When the farmers of Austria and Switzerland came to Rudolf Steiner, asking him about how they should work in accordance with Anthroposophical principles, he wrote down for and lectured to them the principles of biodynamic farming and provided the instructions for the preparations.
"The function of these preparations will only gradually become known to science as this starts to increasingly recognize untangible dimensions in reality." Jean-Jacque says.
"That is practical mysticism" I say.
"No, this has nothing to do with mysticism. This is science: spiritual science. This is the work of one that knows.
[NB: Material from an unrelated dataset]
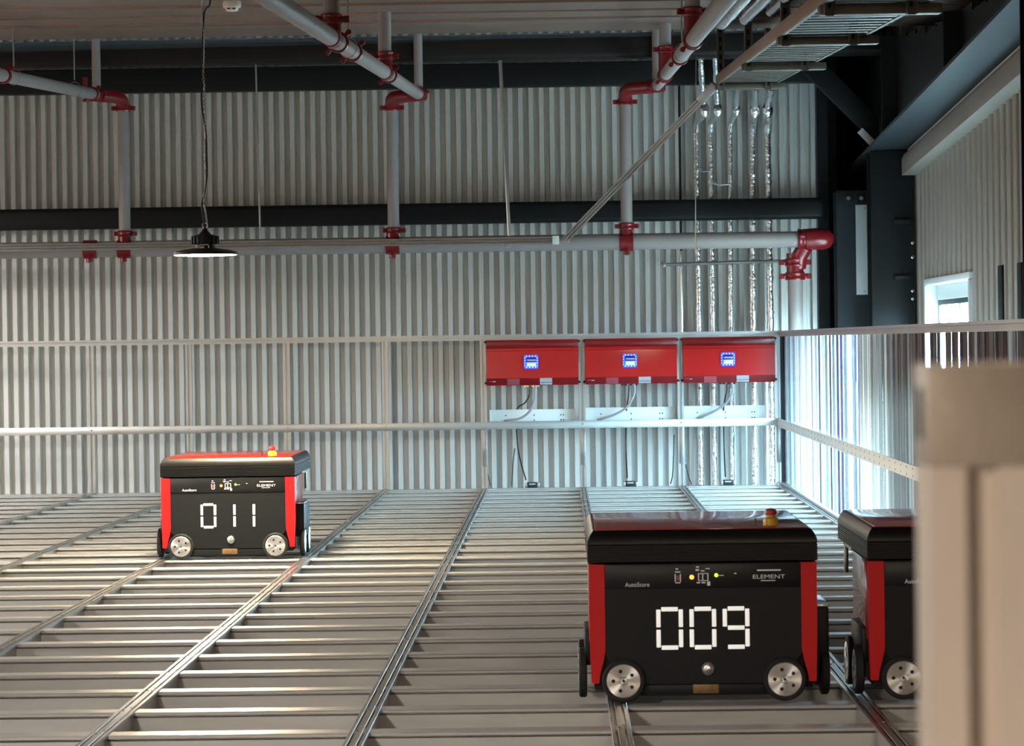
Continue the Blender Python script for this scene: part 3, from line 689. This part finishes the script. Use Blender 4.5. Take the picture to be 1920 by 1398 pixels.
for u in (232, 735, 1173, 168):
    b = at(u+1, 440, YP).x
    m = MB().tube([V((b, YP, MZ)), V((b, YP, MZ+.085))], RR*1.1, 14) if u != 168 else MB()
    m.lathe([(MR*1.02, -.05), (MR*1.16, -.045), (MR*1.16, .045), (MR*1.02, .05)], V((b, YP, MZ)), XA, 20)
    m.tube([V((b, YP-.02, MZ-.03)), V((b, YP-.045, MZ-.085))], .020, 12).lathe([(.024, 0), (.024, .02), (.012, .026)], V((b, YP-.050, MZ-.07)), (0, 0, -1), 12)
    build('outlet_tee', m, 'red_fit', mp)
# ------------------------------------------------------------------ strut channel in front of the main, rising to the tray
YS_ = 20.0
cA = at(-350, 459, YS_); cB = at(1045, 450, YS_); D0 = at(1062, 447, YS_); D1 = at(1338, 163, 19.45)
st = thing('strut_channel', 'galvanised strut channel along the rear wall that bends up to the cable tray', 'cable channel', (D0.x, YS_, D0.z))
cpf = [(-.024, -.024), (-.024, -.015), (.004, -.014), (.004, -.006), (-.024, -.005), (-.024, .004), (.004, .005), (.004, .014), (-.024, .015), (-.024, .024), (.016, .024), (.016, -.024)]
build('level_channel', MB().prism(cpf, lambda a, b, t: V((t, YS_+a, cB.z+b)), cA.x, cB.x), 'galv', st)
dd = (D1-D0).normalized(); nrm = V((-dd.z, 0, dd.x)).normalized(); dep = dd.cross(nrm); dep = dep if dep.y > 0 else -dep
L_ = (D1-D0).length
build('rising_channel', MB().prism(cpf, lambda a, b, t: D0 + dd*t + nrm*b + dep*a, 0, L_), 'galv', st)
build('joint_clip', MB().box(cB.x-.035, cB.x+.012, YS_-.030, YS_+.02, cB.z-.030, cB.z+.030, .003), 'plate', st)
build('hinge_piece', MB().box(cB.x+.010, D0.x+.020, YS_-.022, YS_+.012, cB.z-.018, cB.z+.016, .003), 'galv', st)
build('upper_clip', MB().obox(D1-dd*.06, dd, nrm, dep, .16, .062, .055, .003), 'galv', st)
k0 = at(951, 461, YS_); build('clamp', MB().box(k0.x-.02, k0.x+.016, YS_-.02, YS_+.03, k0.z-.012, k0.z+.02, .003), 'galv', st)
# hanger rods from the roof to the channel
for (ua, va, ub, vb, lb, r) in ((478, 60, 488, 446, 'thin grey hanger rod between the hanging lamp and the middle sprinkler riser', .006), (935, 60, 955, 442, 'grey hanger rod meeting the strut channel before its bend', .013), (1305, 90, 1304, 470, 'thin grey hanger rod in front of the foil pipes', .0035)):
    solo('hanger_rod', MB().tube([at(ua, va, YS_+.02), at(ub, vb, YS_-.02)], r, 10), 'galv', lb, 'hanger rod', 'hanger rods in front of the rear wall')
# ------------------------------------------------------------------ cable tray
T0 = at(1343, 158, 19.5); T1 = at(1457, 161, 19.5); T1.z = T0.z
ty = thing('cable_tray', 'wide galvanised cable tray with tan side rail hanging under the roof', 'cable tray', (T0.x, T0.y, T0.z))
LT = 9.4; up = V((0, 0, 1)); rx = V((1, 0, 0)); rd = RD.normalized()
def tbox(name, s0, s1, x0, x1, z0, z1, m, bev=.002):
    a = T0 - RD*s0; b = T0 - RD*s1; c = (a+b)/2 + rx*(x0+x1)/2 + up*(z0+z1)/2
    return build(name, MB().obox(c, rx, rd, up, x1-x0, (b-a).length, z1-z0, bev), m, ty)
TW = T1.x-T0.x
tbox('side_rail', 0, LT, -.003, .003, 0, .062, 'tray_side'); tbox('side_lip', 0, LT, 0, .018, -.002, .002, 'galv_tray', 0)
tbox('side_rail', 0, LT, TW-.003, TW+.003, 0, .062, 'galv_tray'); tbox('side_lip', 0, LT, TW-.018, TW, -.002, .002, 'galv_tray', 0)
s = .1; k = 0
while s < LT-.1 and k < 90:
    tbox('rung', s, s+.095, .012, TW-.012, .002, .005, 'galv_tray', .001); s += .2; k += 1
tbox('tray_shade_sheet', 0, LT, 0, TW, .056, .062, 'black_steel', 0)  # black sheet added to make the shade seen between the rungs
for sv in (.10, 3.1, 5.9, 8.2):
    tbox('support_bar', sv, sv+.11, -.015, TW+.05, -.045, -.004, 'galv_tray', .006)
    for xh in (TW*.82, .02):
        a = T0 - RD*(sv+.13) + rx*xh
        h = MB()
        h.box(a.x-.022, a.x-.016, a.y-.03, a.y+.012, a.z-.05, a.z+.60).box(a.x+.016, a.x+.022, a.y-.03, a.y+.012, a.z-.05, a.z+.60).box(a.x-.016, a.x+.016, a.y+.006, a.y+.012, a.z-.05, a.z+.60)
        hh = build('hanger', h, 'galv_tray', ty)
        hs = MB()
        for kz in range(7): hs.box(a.x-.007, a.x+.007, a.y+.003, a.y+.0062, a.z-.02+kz*.06, a.z+.01+kz*.06)
        build('hanger_slot', hs, 'hole', hh)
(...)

Rudolf Steiner was an Initiate." says Jean-Jacques.
I am most vividly reminded of Blavatsky's words:
"As opposed to the rule-of-thumb knowledge of the Yogis, the true Adepts base their work and knowledge on an infallible, proven, structured and scientific body of knowledge."
Jean-Jacques had himself studied physics and philosophy, but eventually disillusioned by the explanations provided by these disciplines and inspired by meeting several individuals, started to live independantly of these schools of thought.
"I eventually realized that the books and lecture-halls don't provide explanations for the deepest and most pressing questions."
In the week of the rising moon we collect all fruits from the trees on the farm. Apples, pears, plums and cornels. We climb the trees, the sun shines, we laugh at our acrobatics. Fruit picking is by far the most enjoyable work I have done in the country-side. What a joy to see the results of a years worth of growth: ripe, fresh, aromatic. Almost one quarter to one half of the days are spent in preparing jams, compots or cakes with the copious amount of fruits we are now flooded with. Most of the different apple varieties are packed for the winter, the pairs left to ripen a bit, although already now they are fantastically juicy and sweet.